7. The spray cleaner head as recited in claim 6, wherein the inlet housing assembly and the brake housing assembly are fastened to the hub assembly by way of a plurality of fasteners, the fasteners extending in a direction substantially parallel to the first axis.

8. The spray cleaner head as recited in claim 1, wherein the first axis is substantially perpendicular to the second axis.

9. A spray cleaner head for a cleaning system,

comprising: a nozzle rotatable about a first axis and a second axis, wherein an initial start of rotation of the nozzle is driven only by fluid flowing through the nozzle, wherein the first and second axes are substantially perpendicular to one another and intersect one another; an inlet shaft provided along the first axis and being in fluid communication with the nozzle; an adjustable brake assembly configured to selectively regulate rotation of the nozzle, wherein the adjustable brake assembly includes a rotor axially between a first stator and a second stator, wherein the rotor is made of a conductive material and is configured to rotate in response to rotation of the nozzle, wherein the first stator and the second stator each include a plurality of magnets, and wherein the first stator is rotatable relative to the second stator to change a magnetic force acting upon the rotor; and wherein a speed of rotation of the nozzle is influenced by a first set of gears on a first side of the second axis, and wherein the speed of rotation of the nozzle is influenced by a second set of gears on a second side of the second axis opposite the first side, wherein the adjustable brake assembly includes a shaft coupled to the second set of gears and the rotor.
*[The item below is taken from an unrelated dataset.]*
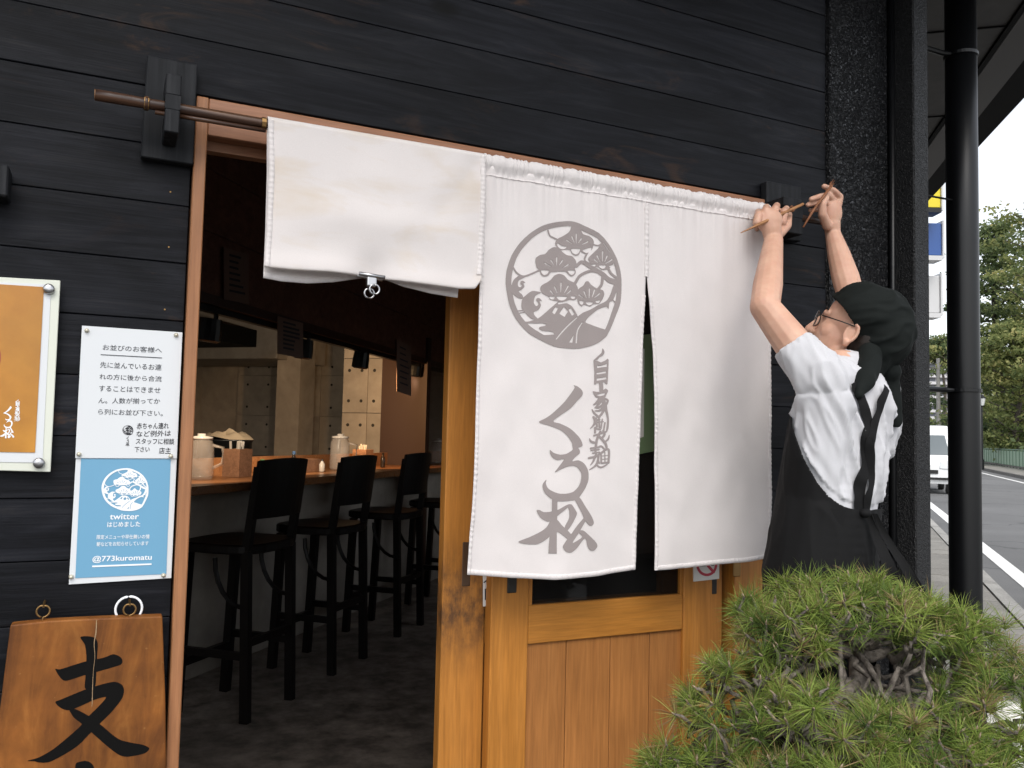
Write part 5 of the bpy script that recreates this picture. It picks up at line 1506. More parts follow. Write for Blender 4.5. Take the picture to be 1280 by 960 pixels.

10. A spray cleaner head for a cleaning system,

comprising: an inlet shaft provided about a first axis; an outlet shaft provided about a second axis perpendicular to the first axis, the outlet shaft having at least one orifice therein, the at least one orifice in fluid communication with an outlet of the inlet shaft, wherein the first and second axes are substantially perpendicular to one another and intersect one another; a first seal and a second seal provided on opposite axial sides of the at least one orifice, the first seal spaced-apart from the second seal along the second axis, wherein the first and second seals are disposed circumferentially about the outlet shaft; and a first nozzle and a second nozzle rotatable about the first and second axes, wherein the first and second nozzles are offset from both the first axis and the second axis such that a flow of fluid through the first and second nozzles rotates the first and second nozzles about the first and second axes, wherein an initial start of the rotation of the first and second nozzles about the first and second axes is driven only by fluid flowing through the first and second nozzles.

11. The spray cleaner head as recited in claim 10, including:

a first bearing adjacent one axial end of the outlet shaft, and a second bearing adjacent another axial end of the outlet shaft, the first bearing and the second bearing radially supporting the outlet shaft, wherein the first seal and the second seal are provided axially between the first and second bearings; and

a third bearing adjacent one axial end of the inlet shaft, and a fourth bearing adjacent another axial end of the inlet shaft, the third bearing and the fourth bearing radially supporting the inlet shaft.

12. The spray cleaner head as recited in claim 11, including:

a third seal provided about the inlet shaft adjacent the third bearing, wherein the first, second, and third seals seal a fluid intersection between the inlet shaft and the outlet shaft, and wherein the third seal is disposed circumferentially about the inlet shaft.

13. The spray cleaner head as recited in claim 1, wherein the first axis is perpendicular to the second axis.

14. The spray cleaner head as recited in claim 9, further comprising a gear system configured to regulate rotation of the nozzle, the gear system including a central bore receiving the inlet shaft, wherein the inlet shaft passes through a space radially inward of at least one gear of the gear system.